On one hand, they have Apple Pay, which will allow consumers to make credit card purchases with one tap just by authenticating their fingerprints on an iPhone 6 or iPhone 6 Plus. Apple Pay works with a technology called near-field communication, or NFC, which allows the iPhone and the point-of-sale terminal to securely talk with each other over a short distance.

Apple is keeping everything else about the system at arm's length: The company has said it uses unique card numbers for Apple Pay and doesn't store the original in the phone or on its servers. The company also doesn't track what customers bought in the past; that information stays with the banks.

The MCX system, called CurrentC, relies on QR codes rather than fingerprint identification, potentially making the system less convenient and less secure than Apple Pay. It also lacks support for NFC and the tap-and-pay feature found on Apple Pay and Google Wallet, which also uses the same technology.

Additionally, CurrentC works with consumers' bank accounts and gift cards rather than with credit cards. That's a big plus for merchants, which claim between $2 and $4 of every $100 charged to credit cards goes to banks, according to the Merchants Payments Coalition. But the biggest difference for merchants and consumers may be that CurrentC will allow retailers to build loyalty programs -- something that can only be done by tracking consumers' buying history and habits.

"It's all about loyalty. It's not about the new technology, not about the whiz-bang factor," said David Robertson, an analyst with the Nilson Report. "If you're the merchants, you are looking at 'how am I going to keep my head above water?'"

CVS didn't respond to a request for comment to explain why it doesn't allow Apple Pay. Rite Aid said in a statement that it is evaluating its mobile options. "We are continually evaluating various forms of mobile payment technologies, and are committed to offering convenient, reliable and secure payment methods that meet the needs of our customers."

Rite Aid and others might not have much time for that evaluation, said Tom McCrohan, an analyst with Sterne Agee. He expects that CurrentC, which won't be as convenient to use as credit cards, will fail as Apple Pay gains momentum. Retailers will be forced to adopt Apple Pay rather than turn away -- or turn off -- customers.

In fact, Apple Pay is already accepted at more locations. Apple CEO Tim Cook last month said that Apple Pay will be accepted at more than 220,000 stores. MCX has about 110,000 stores among its members.

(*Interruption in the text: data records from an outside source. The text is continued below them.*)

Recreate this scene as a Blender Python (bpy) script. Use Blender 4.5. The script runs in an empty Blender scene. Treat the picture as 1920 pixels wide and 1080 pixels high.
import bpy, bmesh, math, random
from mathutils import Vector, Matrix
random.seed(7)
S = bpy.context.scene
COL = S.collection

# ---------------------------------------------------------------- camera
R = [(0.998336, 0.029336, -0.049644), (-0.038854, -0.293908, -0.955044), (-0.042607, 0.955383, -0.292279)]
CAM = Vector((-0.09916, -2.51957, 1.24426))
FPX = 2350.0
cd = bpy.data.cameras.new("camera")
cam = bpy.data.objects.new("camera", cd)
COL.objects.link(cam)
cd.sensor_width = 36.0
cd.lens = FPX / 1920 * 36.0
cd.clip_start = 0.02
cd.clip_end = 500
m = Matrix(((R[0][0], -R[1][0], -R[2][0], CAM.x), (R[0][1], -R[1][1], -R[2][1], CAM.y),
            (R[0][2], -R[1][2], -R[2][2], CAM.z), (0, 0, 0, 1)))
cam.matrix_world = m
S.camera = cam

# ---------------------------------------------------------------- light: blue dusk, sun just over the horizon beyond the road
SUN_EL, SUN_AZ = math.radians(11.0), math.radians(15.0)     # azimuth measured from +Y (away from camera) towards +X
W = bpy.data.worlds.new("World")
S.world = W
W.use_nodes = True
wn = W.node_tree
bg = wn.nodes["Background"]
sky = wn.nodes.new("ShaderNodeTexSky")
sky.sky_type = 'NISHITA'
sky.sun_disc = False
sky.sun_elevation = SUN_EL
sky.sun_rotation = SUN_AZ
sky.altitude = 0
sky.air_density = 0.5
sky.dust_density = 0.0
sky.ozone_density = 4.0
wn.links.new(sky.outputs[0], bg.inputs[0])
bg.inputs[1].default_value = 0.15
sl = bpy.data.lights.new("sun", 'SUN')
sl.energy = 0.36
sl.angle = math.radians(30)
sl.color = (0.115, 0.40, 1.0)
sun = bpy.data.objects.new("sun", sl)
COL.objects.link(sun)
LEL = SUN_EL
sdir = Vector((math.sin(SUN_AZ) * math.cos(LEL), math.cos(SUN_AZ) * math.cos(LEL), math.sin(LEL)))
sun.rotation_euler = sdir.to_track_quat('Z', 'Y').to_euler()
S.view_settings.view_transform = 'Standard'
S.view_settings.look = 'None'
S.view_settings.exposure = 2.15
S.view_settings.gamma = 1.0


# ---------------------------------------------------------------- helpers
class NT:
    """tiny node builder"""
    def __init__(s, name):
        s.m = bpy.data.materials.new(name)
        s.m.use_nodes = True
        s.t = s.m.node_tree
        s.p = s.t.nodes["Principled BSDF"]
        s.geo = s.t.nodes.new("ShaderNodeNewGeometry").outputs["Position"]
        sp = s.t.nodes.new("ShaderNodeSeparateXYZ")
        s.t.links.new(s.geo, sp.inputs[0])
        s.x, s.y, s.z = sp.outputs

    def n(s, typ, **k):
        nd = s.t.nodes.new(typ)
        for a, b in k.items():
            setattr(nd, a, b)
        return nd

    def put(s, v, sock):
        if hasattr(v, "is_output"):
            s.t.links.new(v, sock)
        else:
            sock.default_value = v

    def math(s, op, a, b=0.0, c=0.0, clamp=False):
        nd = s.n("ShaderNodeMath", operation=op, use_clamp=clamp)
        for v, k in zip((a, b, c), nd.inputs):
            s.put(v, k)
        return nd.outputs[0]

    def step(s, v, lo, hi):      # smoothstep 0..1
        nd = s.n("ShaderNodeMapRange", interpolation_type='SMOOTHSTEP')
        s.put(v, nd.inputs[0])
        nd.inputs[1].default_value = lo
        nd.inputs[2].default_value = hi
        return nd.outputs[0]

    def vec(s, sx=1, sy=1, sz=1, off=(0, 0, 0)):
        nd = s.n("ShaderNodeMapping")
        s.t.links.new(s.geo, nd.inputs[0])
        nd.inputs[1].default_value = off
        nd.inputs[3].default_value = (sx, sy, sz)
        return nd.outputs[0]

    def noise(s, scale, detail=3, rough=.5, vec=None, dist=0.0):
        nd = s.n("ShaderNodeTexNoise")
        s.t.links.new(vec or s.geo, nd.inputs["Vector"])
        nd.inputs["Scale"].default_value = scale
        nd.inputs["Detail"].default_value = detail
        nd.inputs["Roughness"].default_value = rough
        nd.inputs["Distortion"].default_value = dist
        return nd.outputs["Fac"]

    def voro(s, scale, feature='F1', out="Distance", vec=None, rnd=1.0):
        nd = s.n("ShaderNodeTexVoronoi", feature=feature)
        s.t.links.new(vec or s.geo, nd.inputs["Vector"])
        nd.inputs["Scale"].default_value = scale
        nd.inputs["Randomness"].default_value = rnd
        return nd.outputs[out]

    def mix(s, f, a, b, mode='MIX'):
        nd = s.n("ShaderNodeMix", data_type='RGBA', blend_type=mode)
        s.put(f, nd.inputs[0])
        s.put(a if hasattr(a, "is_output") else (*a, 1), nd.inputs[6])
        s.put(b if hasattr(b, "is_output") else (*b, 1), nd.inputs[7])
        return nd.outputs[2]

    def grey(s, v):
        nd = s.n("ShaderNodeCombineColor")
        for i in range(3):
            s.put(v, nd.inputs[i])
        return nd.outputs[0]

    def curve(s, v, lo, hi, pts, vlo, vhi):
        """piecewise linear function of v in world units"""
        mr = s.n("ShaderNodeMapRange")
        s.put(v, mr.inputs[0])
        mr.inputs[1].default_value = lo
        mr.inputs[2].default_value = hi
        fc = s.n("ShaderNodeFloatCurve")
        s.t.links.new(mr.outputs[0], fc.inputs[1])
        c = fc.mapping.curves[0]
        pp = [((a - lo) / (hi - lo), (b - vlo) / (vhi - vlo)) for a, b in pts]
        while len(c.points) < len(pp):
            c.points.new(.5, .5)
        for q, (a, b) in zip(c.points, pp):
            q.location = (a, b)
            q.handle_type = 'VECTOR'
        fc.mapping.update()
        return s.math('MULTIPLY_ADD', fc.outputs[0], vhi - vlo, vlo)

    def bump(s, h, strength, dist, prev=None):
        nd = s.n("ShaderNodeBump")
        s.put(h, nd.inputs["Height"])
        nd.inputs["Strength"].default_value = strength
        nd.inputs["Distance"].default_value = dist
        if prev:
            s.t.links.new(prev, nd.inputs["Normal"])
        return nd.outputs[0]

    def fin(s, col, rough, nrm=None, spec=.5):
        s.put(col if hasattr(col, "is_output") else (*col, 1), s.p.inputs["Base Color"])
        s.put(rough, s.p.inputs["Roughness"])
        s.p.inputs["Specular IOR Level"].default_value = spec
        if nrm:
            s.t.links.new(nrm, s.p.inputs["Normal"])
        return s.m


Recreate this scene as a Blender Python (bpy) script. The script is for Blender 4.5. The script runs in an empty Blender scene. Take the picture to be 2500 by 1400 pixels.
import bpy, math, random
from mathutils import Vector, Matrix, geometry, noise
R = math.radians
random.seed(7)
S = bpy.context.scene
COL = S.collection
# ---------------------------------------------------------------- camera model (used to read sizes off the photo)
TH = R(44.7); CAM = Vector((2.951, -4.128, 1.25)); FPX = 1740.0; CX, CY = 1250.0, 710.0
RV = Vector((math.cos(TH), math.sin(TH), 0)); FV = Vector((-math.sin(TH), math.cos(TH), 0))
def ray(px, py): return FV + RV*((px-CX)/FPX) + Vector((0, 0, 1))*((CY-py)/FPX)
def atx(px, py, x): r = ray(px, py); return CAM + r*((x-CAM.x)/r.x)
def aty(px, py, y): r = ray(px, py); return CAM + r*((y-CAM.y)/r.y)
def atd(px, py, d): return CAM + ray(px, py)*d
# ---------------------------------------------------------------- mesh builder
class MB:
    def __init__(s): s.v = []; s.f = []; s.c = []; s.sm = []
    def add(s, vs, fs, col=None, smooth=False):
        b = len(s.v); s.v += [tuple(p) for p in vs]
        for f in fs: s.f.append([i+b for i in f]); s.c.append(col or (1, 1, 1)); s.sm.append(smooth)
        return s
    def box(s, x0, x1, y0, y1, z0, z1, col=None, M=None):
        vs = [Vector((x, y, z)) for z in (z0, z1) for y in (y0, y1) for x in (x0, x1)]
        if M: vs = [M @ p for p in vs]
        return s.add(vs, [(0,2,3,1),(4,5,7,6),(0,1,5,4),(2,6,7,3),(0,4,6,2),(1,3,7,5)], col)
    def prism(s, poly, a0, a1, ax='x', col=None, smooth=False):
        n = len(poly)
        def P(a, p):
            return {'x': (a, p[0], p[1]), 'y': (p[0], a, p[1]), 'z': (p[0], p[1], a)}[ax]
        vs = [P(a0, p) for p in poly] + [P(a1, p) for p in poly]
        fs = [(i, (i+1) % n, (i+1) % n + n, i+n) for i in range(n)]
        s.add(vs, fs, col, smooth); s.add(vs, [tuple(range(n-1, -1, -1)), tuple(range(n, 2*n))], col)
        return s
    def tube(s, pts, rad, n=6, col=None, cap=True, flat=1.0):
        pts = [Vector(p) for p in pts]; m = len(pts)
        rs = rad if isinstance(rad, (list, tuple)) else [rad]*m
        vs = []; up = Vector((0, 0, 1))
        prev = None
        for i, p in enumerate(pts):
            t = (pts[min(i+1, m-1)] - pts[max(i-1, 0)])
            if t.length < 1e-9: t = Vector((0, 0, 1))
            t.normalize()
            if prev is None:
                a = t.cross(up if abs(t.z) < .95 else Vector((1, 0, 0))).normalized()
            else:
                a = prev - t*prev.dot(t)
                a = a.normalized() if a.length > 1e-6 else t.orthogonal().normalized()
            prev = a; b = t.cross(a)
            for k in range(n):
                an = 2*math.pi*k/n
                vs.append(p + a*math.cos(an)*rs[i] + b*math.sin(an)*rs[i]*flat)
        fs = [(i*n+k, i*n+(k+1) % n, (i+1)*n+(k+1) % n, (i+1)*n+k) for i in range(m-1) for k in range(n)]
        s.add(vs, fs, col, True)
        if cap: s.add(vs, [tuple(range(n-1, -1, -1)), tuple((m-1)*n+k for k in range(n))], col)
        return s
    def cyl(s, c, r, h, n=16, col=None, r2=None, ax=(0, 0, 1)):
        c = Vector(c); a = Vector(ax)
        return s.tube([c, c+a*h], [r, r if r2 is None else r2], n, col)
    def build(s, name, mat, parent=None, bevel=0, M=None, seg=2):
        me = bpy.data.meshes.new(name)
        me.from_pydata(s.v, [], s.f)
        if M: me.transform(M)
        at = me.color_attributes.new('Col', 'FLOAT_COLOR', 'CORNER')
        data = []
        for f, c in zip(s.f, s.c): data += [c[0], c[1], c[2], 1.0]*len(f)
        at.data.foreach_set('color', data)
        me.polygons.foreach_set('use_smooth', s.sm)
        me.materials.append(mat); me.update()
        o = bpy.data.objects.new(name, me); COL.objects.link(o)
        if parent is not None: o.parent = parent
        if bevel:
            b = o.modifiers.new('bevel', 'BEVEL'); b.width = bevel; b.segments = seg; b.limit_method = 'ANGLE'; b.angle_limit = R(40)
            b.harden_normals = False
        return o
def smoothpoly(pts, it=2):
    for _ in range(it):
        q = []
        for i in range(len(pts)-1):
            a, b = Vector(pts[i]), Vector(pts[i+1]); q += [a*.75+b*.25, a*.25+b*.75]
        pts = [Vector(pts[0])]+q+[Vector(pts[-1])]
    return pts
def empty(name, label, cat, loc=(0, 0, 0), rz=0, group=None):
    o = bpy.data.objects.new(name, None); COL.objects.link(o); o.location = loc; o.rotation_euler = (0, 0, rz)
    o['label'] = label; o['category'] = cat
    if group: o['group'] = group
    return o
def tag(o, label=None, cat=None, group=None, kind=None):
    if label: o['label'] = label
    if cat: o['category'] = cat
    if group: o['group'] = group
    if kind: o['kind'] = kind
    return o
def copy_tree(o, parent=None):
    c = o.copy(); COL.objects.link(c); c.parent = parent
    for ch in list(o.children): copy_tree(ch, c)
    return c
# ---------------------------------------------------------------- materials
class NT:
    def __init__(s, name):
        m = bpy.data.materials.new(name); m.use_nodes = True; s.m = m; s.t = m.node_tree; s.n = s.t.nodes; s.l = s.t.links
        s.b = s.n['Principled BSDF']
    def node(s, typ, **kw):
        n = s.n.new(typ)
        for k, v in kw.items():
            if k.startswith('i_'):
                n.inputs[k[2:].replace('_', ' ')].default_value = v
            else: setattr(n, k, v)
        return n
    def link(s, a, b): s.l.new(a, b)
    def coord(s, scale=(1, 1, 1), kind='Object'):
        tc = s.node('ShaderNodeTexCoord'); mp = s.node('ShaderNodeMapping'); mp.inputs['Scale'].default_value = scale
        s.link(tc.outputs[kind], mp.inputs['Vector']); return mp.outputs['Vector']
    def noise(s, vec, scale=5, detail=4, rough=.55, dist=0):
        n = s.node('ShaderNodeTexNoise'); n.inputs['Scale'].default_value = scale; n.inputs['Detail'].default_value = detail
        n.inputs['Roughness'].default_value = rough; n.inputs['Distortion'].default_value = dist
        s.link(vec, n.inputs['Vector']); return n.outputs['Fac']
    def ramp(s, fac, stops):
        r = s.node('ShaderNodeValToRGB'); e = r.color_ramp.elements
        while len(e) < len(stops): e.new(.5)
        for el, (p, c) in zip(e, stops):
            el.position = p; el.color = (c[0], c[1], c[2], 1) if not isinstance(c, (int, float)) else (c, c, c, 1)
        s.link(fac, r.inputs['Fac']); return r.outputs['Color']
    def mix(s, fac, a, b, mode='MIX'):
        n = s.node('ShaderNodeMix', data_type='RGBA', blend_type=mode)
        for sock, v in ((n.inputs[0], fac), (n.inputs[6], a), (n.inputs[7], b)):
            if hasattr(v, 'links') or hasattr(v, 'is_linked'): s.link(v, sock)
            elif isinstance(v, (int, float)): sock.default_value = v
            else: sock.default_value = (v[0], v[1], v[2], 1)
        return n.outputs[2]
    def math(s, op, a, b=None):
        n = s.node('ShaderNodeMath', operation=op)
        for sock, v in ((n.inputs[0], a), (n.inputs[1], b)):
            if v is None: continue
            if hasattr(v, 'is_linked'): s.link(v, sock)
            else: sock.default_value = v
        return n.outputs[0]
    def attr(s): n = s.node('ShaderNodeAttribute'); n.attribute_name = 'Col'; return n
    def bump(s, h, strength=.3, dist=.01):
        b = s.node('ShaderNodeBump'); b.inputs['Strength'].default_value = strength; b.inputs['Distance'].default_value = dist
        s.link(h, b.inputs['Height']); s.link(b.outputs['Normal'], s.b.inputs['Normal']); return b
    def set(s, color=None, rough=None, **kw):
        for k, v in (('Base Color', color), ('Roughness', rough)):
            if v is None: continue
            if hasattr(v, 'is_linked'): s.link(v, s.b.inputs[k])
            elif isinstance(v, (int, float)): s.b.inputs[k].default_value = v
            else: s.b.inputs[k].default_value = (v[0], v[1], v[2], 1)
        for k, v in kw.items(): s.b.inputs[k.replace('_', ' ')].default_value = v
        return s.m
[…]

An Apple spokeswoman told CNET that the company "is working to get as many merchants as possible to support this convenient, secure and private payment option for consumers."

Cook, speaking at a conference hosted by The Wall Street Journal on Monday, said there were more than 1 million activations of the service in the first 72 hours. He downplayed the issues with Rite Aid and CVS.

"Merchants have different objectives sometimes," he said. "But in the long arc of time, you only are relevant as a retailer or a merchant if your customers love you."